··· RECORDED INFORMATION

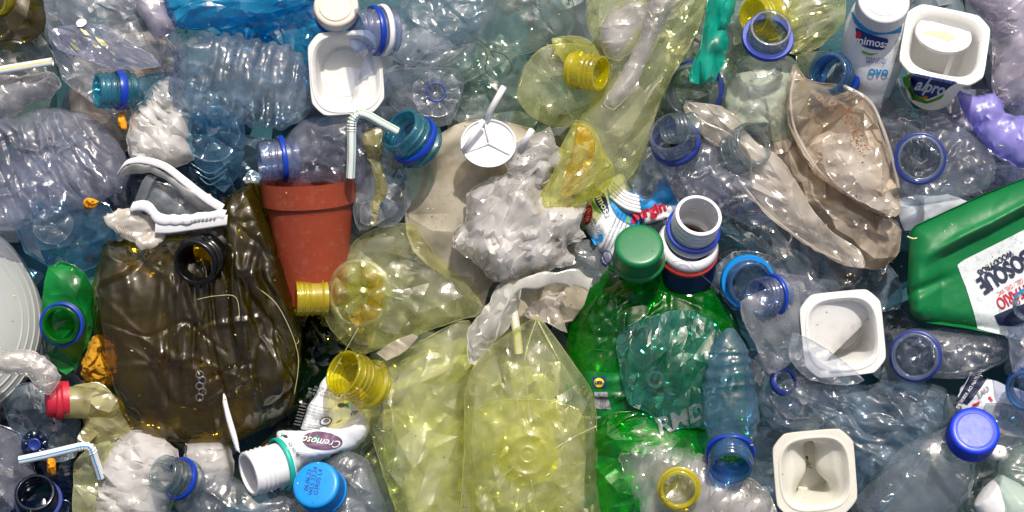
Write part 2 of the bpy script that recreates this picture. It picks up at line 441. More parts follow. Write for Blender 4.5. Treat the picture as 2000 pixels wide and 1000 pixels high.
def film(name, tint, haze=.08, hcol='#c9ced6', rough=.13, bump=.35, bs=1.0, dirt=0.0, dcol='#7a6650', gain=1.0, grime=0.0, voro=.6):
    if name in MATS: return MATS[name]
    t = NT(name); v = t.vec()
    n1 = t.noise(v, .013, 2, .6)
    def fac_h(scale, st):
        mp = t.n('Mapping'); mp.inputs['Scale'].default_value = (1, st, 1); mp.inputs['Rotation'].default_value = (.3, .2, .7*st)
        wn = t.n('TexNoise'); wn.inputs['Scale'].default_value = scale*.5; t.l(v, wn.inputs['Vector'])
        wv = t.n('VectorMath', operation='MULTIPLY_ADD'); t.l(wn.outputs['Color'], wv.inputs[0]); wv.inputs[1].default_value = (1.1/scale,)*3; t.l(v, wv.inputs[2])
        t.l(wv.outputs[0], mp.inputs[0])
        x = t.n('TexVoronoi'); x.inputs['Scale'].default_value = scale; t.l(mp.outputs[0], x.inputs['Vector'])
        a = t.n('VectorMath', operation='SCALE'); t.l(mp.outputs[0], a.inputs[0]); a.inputs['Scale'].default_value = scale
        b = t.n('VectorMath', operation='SUBTRACT'); t.l(a.outputs[0], b.inputs[0])
        p_ = t.n('VectorMath', operation='SCALE'); t.l(x.outputs['Position'], p_.inputs[0]); p_.inputs['Scale'].default_value = scale; t.l(p_.outputs[0], b.inputs[1])
        c_ = t.n('VectorMath', operation='SUBTRACT'); t.l(x.outputs['Color'], c_.inputs[0]); c_.inputs[1].default_value = (.5,)*3
        d_ = t.n('VectorMath', operation='DOT_PRODUCT'); t.l(b.outputs[0], d_.inputs[0]); t.l(c_.outputs[0], d_.inputs[1]); return d_.outputs['Value']
    if bump > 5:
        h = fac_h(.055*bs, .6); bn = t.bump(h, bump*.55, 9.0/bs)
    else:
        h = t.noise(v, .035, 2, .5, dist=.6); bn = t.bump(h, min(bump, .3)*.55, 12.0)
    tr = t.n('BsdfTransparent')
    lw = t.n('LayerWeight'); lw.inputs[0].default_value = .5; fac = lw.outputs['Facing']
    c = lin(tint); dark = tuple(x**1.7 for x in c[:3])+(1,)
    t.l(t.mixc(t.math('POWER', fac, 2.0), c, dark), tr.inputs[0])
    hz = t.math('MULTIPLY', t.ramp(n1, .3, .72), haze*1.5); hz = t.math('ADD', hz, haze*.35)
    hc = lin(hcol)
    dif = t.n('BsdfDiffuse'); trl = t.n('BsdfTranslucent')
    if dirt:
        dm = t.math('MULTIPLY', t.ramp(t.noise(v, .035, 4, .75), .5, .68), dirt)
        speck = t.math('MULTIPLY', t.ramp(t.noise(v, .18, 1, .7), .60, .70), min(1, dirt*1.1))
        dm = t.math('MAXIMUM', dm, speck)
        cc = t.mixc(dm, hc, lin(dcol)); t.l(cc, dif.inputs[0]); t.l(cc, trl.inputs[0])
        hz = t.math('ADD', hz, t.math('MULTIPLY', dm, .6), clamp=True)
    else:
        dif.inputs[0].default_value = hc; trl.inputs[0].default_value = hc
    milky = t.mix(.62 if bump > .8 else .45, dif.outputs[0], trl.outputs[0])
    a = t.mix(hz, tr.outputs[0], milky)
    gl = t.n('BsdfGlossy'); gl.inputs['Roughness'].default_value = rough; t.l(bn, gl.inputs['Normal'])
    l2 = t.n('LayerWeight'); l2.inputs[0].default_value = .5; t.l(bn, l2.inputs['Normal'])
    fr = t.math('MULTIPLY_ADD', t.math('POWER', l2.outputs['Facing'], 4.0), .7*min(gain, 1.2), .06*gain, clamp=True)
    t.l(t.mix(fr, a, gl.outputs[0]), t.out.inputs[0])
    MATS[name] = t.m; return t.m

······

- **EXERCISE GOAL**
Print out the whole of the material word for word, without pictures.

- **FULL ANSWER**
Write part 2 of the bpy script that recreates this picture. It picks up at line 441. More parts follow. Write for Blender 4.5. Treat the picture as 2000 pixels wide and 1000 pixels high.
def film(name, tint, haze=.08, hcol='#c9ced6', rough=.13, bump=.35, bs=1.0, dirt=0.0, dcol='#7a6650', gain=1.0, grime=0.0, voro=.6):
    if name in MATS: return MATS[name]
    t = NT(name); v = t.vec()
    n1 = t.noise(v, .013, 2, .6)
    def fac_h(scale, st):
        mp = t.n('Mapping'); mp.inputs['Scale'].default_value = (1, st, 1); mp.inputs['Rotation'].default_value = (.3, .2, .7*st)
        wn = t.n('TexNoise'); wn.inputs['Scale'].default_value = scale*.5; t.l(v, wn.inputs['Vector'])
        wv = t.n('VectorMath', operation='MULTIPLY_ADD'); t.l(wn.outputs['Color'], wv.inputs[0]); wv.inputs[1].default_value = (1.1/scale,)*3; t.l(v, wv.inputs[2])
        t.l(wv.outputs[0], mp.inputs[0])
        x = t.n('TexVoronoi'); x.inputs['Scale'].default_value = scale; t.l(mp.outputs[0], x.inputs['Vector'])
        a = t.n('VectorMath', operation='SCALE'); t.l(mp.outputs[0], a.inputs[0]); a.inputs['Scale'].default_value = scale
        b = t.n('VectorMath', operation='SUBTRACT'); t.l(a.outputs[0], b.inputs[0])
        p_ = t.n('VectorMath', operation='SCALE'); t.l(x.outputs['Position'], p_.inputs[0]); p_.inputs['Scale'].default_value = scale; t.l(p_.outputs[0], b.inputs[1])
        c_ = t.n('VectorMath', operation='SUBTRACT'); t.l(x.outputs['Color'], c_.inputs[0]); c_.inputs[1].default_value = (.5,)*3
        d_ = t.n('VectorMath', operation='DOT_PRODUCT'); t.l(b.outputs[0], d_.inputs[0]); t.l(c_.outputs[0], d_.inputs[1]); return d_.outputs['Value']
    if bump > 5:
        h = fac_h(.055*bs, .6); bn = t.bump(h, bump*.55, 9.0/bs)
    else:
        h = t.noise(v, .035, 2, .5, dist=.6); bn = t.bump(h, min(bump, .3)*.55, 12.0)
    tr = t.n('BsdfTransparent')
    lw = t.n('LayerWeight'); lw.inputs[0].default_value = .5; fac = lw.outputs['Facing']
    c = lin(tint); dark = tuple(x**1.7 for x in c[:3])+(1,)
    t.l(t.mixc(t.math('POWER', fac, 2.0), c, dark), tr.inputs[0])
    hz = t.math('MULTIPLY', t.ramp(n1, .3, .72), haze*1.5); hz = t.math('ADD', hz, haze*.35)
    hc = lin(hcol)
    dif = t.n('BsdfDiffuse'); trl = t.n('BsdfTranslucent')
    if dirt:
        dm = t.math('MULTIPLY', t.ramp(t.noise(v, .035, 4, .75), .5, .68), dirt)
        speck = t.math('MULTIPLY', t.ramp(t.noise(v, .18, 1, .7), .60, .70), min(1, dirt*1.1))
        dm = t.math('MAXIMUM', dm, speck)
        cc = t.mixc(dm, hc, lin(dcol)); t.l(cc, dif.inputs[0]); t.l(cc, trl.inputs[0])
        hz = t.math('ADD', hz, t.math('MULTIPLY', dm, .6), clamp=True)
    else:
        dif.inputs[0].default_value = hc; trl.inputs[0].default_value = hc
    milky = t.mix(.62 if bump > .8 else .45, dif.outputs[0], trl.outputs[0])
    a = t.mix(hz, tr.outputs[0], milky)
    gl = t.n('BsdfGlossy'); gl.inputs['Roughness'].default_value = rough; t.l(bn, gl.inputs['Normal'])
    l2 = t.n('LayerWeight'); l2.inputs[0].default_value = .5; t.l(bn, l2.inputs['Normal'])
    fr = t.math('MULTIPLY_ADD', t.math('POWER', l2.outputs['Facing'], 4.0), .7*min(gain, 1.2), .06*gain, clamp=True)
    t.l(t.mix(fr, a, gl.outputs[0]), t.out.inputs[0])
    MATS[name] = t.m; return t.m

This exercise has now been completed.